Depois, encerrando a solenidade, falou o governador Elmano de Freitas, na opinião de quem hoje há uma convergência para o tema crucial do Financiamento do Desenvolvimento Face aos Desafios Globais Atuais, “uma questão fundamentalmente ligada ao progresso e à estabilidade da América Latina e do Caribe. O papel dos bancos de desenvolvimento, como o Banco do Nordeste, e sua colaboração através de redes como a Alide, não pode ser subestimado, eles são não apenas participantes, mas também pilares da estabilidade econômica e do crescimento regional.”

O governador pediu permissão para destacar algumas iniciativas de financiamento chave “que catalisam desenvolvimento significativo em nosso estado. Por exemplo, o Promotec II - Projeto de Modernização Tecnológica do Estado o Ceará, enriquecido pela cooperação alemã, tem transformado nossa infraestrutura tecnológica, beneficiando diretamente a educação superior e a segurança pública. Tal projeto ilustra como parcerias internacionais podem fortalecer nossas capacidades locais. Além disso, a iniciativa 1Águas do Sertão”, em parceria com a KFW, é um marco no fornecimento de água de qualidade para comunidades rurais, adaptando nossa infraestrutura às mudanças climáticas e promovendo uma gestão de recursos hídrica mais resiliente”.

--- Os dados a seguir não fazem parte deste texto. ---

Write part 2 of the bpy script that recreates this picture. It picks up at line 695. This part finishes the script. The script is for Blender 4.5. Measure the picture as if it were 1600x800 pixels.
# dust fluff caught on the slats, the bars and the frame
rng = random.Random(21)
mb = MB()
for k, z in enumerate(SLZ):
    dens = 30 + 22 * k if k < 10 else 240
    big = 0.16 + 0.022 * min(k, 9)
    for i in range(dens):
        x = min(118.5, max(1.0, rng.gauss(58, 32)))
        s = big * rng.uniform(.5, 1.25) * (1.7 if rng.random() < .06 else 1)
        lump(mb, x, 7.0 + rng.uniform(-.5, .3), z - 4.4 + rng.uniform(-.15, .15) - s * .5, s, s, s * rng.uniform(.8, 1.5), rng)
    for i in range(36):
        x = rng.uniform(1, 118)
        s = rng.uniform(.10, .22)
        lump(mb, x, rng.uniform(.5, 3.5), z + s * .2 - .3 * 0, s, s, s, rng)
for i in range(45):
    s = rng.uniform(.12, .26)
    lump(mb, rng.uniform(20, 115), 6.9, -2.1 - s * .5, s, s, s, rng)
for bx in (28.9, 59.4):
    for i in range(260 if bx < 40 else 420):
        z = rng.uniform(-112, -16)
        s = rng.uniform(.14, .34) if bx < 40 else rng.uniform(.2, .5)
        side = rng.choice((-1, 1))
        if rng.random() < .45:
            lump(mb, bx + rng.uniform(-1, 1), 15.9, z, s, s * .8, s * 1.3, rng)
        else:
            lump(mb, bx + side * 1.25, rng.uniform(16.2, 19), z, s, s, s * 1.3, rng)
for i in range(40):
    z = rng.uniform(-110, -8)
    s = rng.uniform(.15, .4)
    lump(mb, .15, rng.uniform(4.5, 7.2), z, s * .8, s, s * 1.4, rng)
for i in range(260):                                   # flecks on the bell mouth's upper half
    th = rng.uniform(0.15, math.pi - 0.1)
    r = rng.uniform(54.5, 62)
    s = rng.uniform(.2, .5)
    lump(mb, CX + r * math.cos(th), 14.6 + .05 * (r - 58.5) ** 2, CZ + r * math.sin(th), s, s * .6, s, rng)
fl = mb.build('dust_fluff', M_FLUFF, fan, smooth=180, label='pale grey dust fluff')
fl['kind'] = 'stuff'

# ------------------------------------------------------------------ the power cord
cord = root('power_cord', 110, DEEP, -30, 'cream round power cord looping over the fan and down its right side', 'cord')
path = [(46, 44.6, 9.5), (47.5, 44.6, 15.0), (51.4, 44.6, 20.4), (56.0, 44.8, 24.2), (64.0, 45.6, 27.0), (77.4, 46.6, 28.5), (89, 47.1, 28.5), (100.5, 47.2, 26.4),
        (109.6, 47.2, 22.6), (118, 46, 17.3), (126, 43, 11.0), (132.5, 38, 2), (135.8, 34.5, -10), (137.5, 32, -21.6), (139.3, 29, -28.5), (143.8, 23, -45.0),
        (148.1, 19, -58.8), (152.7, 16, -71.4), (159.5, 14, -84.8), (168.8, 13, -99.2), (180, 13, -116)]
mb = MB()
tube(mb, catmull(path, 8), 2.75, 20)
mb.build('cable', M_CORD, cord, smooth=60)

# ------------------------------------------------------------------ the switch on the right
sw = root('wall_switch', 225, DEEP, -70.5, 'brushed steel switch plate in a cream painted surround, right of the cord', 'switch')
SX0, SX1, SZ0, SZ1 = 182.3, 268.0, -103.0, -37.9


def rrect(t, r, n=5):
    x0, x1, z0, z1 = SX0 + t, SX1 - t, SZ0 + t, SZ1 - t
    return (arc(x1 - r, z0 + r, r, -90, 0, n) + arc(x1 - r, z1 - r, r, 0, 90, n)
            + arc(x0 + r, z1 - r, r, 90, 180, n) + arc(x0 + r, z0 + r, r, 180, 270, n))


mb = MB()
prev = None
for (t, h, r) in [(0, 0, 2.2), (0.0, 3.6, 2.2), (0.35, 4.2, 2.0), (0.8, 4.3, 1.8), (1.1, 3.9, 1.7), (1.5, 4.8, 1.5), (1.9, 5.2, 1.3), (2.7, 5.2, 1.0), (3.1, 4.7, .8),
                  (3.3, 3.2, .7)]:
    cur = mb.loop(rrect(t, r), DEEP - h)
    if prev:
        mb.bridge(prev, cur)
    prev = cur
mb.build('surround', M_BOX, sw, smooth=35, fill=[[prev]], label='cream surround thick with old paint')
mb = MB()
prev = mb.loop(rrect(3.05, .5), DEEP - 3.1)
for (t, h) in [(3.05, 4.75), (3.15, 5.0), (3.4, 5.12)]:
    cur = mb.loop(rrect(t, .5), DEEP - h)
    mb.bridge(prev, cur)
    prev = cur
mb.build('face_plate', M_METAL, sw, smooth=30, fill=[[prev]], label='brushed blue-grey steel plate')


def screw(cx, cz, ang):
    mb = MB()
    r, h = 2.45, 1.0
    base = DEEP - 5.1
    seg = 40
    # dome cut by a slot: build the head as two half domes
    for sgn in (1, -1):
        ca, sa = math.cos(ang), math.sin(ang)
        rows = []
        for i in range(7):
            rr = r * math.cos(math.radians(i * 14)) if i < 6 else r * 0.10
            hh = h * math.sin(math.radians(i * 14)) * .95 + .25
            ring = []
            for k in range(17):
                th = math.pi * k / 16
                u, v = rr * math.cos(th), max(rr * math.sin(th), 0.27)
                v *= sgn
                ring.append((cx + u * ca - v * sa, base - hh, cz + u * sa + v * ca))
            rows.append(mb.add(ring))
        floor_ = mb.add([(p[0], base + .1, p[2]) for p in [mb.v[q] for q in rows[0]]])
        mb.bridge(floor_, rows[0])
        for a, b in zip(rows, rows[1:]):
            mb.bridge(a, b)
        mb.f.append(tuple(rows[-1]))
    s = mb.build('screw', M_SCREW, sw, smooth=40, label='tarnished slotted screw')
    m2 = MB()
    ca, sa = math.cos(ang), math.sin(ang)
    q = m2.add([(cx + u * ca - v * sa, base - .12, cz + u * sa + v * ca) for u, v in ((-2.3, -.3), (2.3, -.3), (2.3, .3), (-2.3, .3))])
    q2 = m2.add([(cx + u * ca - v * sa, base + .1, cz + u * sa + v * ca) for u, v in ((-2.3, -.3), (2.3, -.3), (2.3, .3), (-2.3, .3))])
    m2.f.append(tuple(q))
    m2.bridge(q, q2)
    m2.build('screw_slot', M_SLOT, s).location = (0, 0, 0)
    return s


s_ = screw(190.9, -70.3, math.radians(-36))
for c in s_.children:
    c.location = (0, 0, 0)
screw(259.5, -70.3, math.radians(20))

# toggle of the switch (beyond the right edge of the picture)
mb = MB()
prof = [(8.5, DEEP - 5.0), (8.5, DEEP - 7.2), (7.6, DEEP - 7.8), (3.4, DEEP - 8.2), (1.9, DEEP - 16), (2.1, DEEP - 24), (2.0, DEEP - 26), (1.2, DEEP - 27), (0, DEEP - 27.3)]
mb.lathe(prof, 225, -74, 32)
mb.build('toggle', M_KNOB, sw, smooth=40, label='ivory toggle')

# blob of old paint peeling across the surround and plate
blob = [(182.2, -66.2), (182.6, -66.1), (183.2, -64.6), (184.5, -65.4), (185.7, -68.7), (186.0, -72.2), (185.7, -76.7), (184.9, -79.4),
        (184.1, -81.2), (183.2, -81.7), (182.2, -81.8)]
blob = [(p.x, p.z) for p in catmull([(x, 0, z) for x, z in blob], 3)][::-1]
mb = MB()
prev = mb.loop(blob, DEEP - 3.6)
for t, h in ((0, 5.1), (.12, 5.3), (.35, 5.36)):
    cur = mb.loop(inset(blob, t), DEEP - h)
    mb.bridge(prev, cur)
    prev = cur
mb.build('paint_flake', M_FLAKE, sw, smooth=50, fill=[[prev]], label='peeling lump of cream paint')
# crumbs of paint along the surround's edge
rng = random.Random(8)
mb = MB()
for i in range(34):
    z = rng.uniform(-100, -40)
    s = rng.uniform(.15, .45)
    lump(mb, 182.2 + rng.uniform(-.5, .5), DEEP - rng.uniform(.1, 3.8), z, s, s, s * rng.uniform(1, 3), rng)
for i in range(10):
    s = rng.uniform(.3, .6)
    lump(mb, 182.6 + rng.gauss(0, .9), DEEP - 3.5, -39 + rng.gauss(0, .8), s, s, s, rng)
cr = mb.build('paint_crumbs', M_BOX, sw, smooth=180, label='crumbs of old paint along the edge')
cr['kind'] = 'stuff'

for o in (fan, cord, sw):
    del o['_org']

“Em áreas urbanas, destacamos a Urban ização da Favela Dendê, com apoio da Caixa Econômica Federal. Esse projeto não só reabilita espaços, mas melhora significativamente a qualidade de vida de cerca de 17 mil residentes, promovendo um ambiente comunitário mais seguro e digno. No setor de habitação, o Programa Minha Casa Minha Vida tem sido essencial para garantir habitação acessível, refletindo nosso compromisso com o bem-estar social e desenvolvimento econômico. Outros programas, como o Profisco II - Programa de Modernização da Gestão Fiscal do Estado do Ceará, apoiado pelo BID, e o IPF-CE - Projeto de Apoio a Melhoria da Segurança Hídrica e Fortalecimento da Inteligência na Gestão Pública do Estado do Ceará, demonstram nossa dedicação à modernização administrativa e à gestão sustentável de recursos hídricos, respectivamente, destacando o impacto direto dessas iniciativas na sustentabilidade fiscal e na saúde econômica de nosso estado. A importância estratégica dessas instituições é exemplificada pelo apoio inabalável a projetos transformadores em nosso estado do Ceará. Essas instituições nos ajudam a aproveitar o potencial de nossas economias locais, fortalecer infraestruturas sociais e garantir práticas de desenvolvimento sustentável que beneficiem todos os setores da sociedade.” 

A Reunião Anual da Alide prosseguirá até sexta-feira, no auditório da sede do BNB no Passaré.